Что касается логической стороны вопроса, то исследования по деонтической логике показывают, что выводить способность к выполнению нормы только из того факта, что эта норма нами принята, неверно. Но в минимальном своем значении формула Канта, когда она исходит из того, что „норма обязывает при том условии, что субъект способен ее выполнить“, логически корректна.
В решении третьей антиномии космологической идеи теоретического разума свобода указывалась ранее Кантом в модусе возможности. Теперь она указывается в модусе допустимости (регулятивности), так что категорический императив оказывается регулятивным и там, где он хочет нарушить подчинение воли природе, и там, где природа отсутствует. Регулятивным в обоих мирах! Только что действие свободы обосновывалось Кантом путем ссылок на свойства времени. Теперь свобода, объясняя действие категорического императива, сама обосновывается им в качестве собственно морального принципа. Кант попадает в ложный круг.
Если свобода имеется, хотя бы и в регулятивном качестве, то что же могло бы, спрашивается, преодолеть в человеке „предрасположение к принятию злых максим“ и направить его на использование свободы в целях претворения морального закона в жизнь? Отвечая на этот вопрос, Кант стирает грань между моральным и легальным поведением и нарушает свой принцип несовместимости категорического императива со стремлением к счастью. Делая уступку этике французских материалистов, он признает теперь, что счастье есть „необходимое следствие нравственности“. Но эта уступка замаскирована проведением тонких разграничений: Кант поясняет, что „…мораль, собственно говоря, есть учение не о том, как мы должны сделать себя счастливыми, а о том, как мы должны стать достойными счастья“ (11, т. 4, ч. 1, стр. 463). Высшее благо есть сочетание морального состояния и счастья, а потому задача состоит в том, чтобы „привести счастье в мире в полное согласие с достойностью быть счастливым“. А счастлив не тот, кто наслаждается или добивается того, что все происходит по его воле и желанию, но тот, кто удовлетворен своим поведением. Так эгоизм превращается в бескорыстие, а бескорыстие, со своей стороны, сближается с расчетливостью. И философ соглашается с тем, что никто не может быть полностью уверен в том, что он исполнил свой долг совершенно бескорыстно.

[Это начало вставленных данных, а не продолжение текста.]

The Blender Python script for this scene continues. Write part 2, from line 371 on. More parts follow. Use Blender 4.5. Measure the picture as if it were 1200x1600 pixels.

Кант признает, что почти никто и никогда не смог бы жить только идеей долга, отказавшись от всякой надежды на счастье. И без такой надежды у людей не хватило бы душевных сил исполнять свой долг вопреки собственному внутреннему сопротивлению и внешним ему препятствиям. Отсюда — второй постулат практического разума: должно существовать бессмертие души человека.
Душа должна быть бессмертна, по словам Канта, прежде всего потому, что только в перспективе трансцендентной бесконечности можно надеяться на полное осуществление категорического императива. Правда, в чем может состоять это „осуществление“ в потустороннем мире, непонятно: ведь императив предписывает действия только в мире посюстороннем, а ноуменальные „действия“ среди вещей в себе были бы чем-то сродни схоластическим фикциям. Однако только завершенная реализация императива приносит приятное сознание выполнения долга, откуда и появляется чувство достойности быть счастливым. Это чувство по сути дела сродни религиозной надежде на посмертное воздаяние за те горести и бедствия, которые многим честным и порядочным людям приходится претерпеть в их земной жизни, где столь часто эмпирическое счастье выпадает на долю не добродетели, а порока. Антиномия практического разума, указывающая на то, что добродетель не гарантирует счастья, а поиски счастья еще не означают добродетели, так что реальная добродетель и счастье несовместимы, хотя подлинное счастье нуждается в добродетели, а несчастная добродетель вопиет о вознаграждении, — эта антиномия разрешается Кантом путем перенесения всех упований добродетельной личности в тот самый сверхэмпирический мир, в котором сулит блаженство „страждущим и обремененным“ христианская церковь. Опять загадочное ноуменальное счастье, которое отграничивается Кантом от религиозных представлений о загробном блаженстве. Тем не менее он называет такое счастье „святостью“.
В этом пункте, где Кант, казалось бы, максимально приблизился к религии, возникает вдруг противоположная тенденция. Под „святостью“ имеется в виду только состояние абсолютно полной реализации морального закона. Соответственно моральный закон „свят“, т. е. нерушим, а быть „святым“ — значит неукоснительно его исполнять…Само человечество в нашем лице должно быть для нас святым , так как человек есть субъект морального закона, стало быть, того, что само по себе свято, ради чего и в согласии с чем нечто вообще может быть названо святым» (11, т. 4, ч. 1, стр. 465–466) — в этом рассуждении человеческая «святость» ставится Кантом выше религиозной в соответствии с второй формулировкой категорического императива. Ведь человек «есть цель сама по себе , т. е. никогда никем (даже богом) не может быть использован только как средство…» (11, т. 4, ч. 1, стр. 465).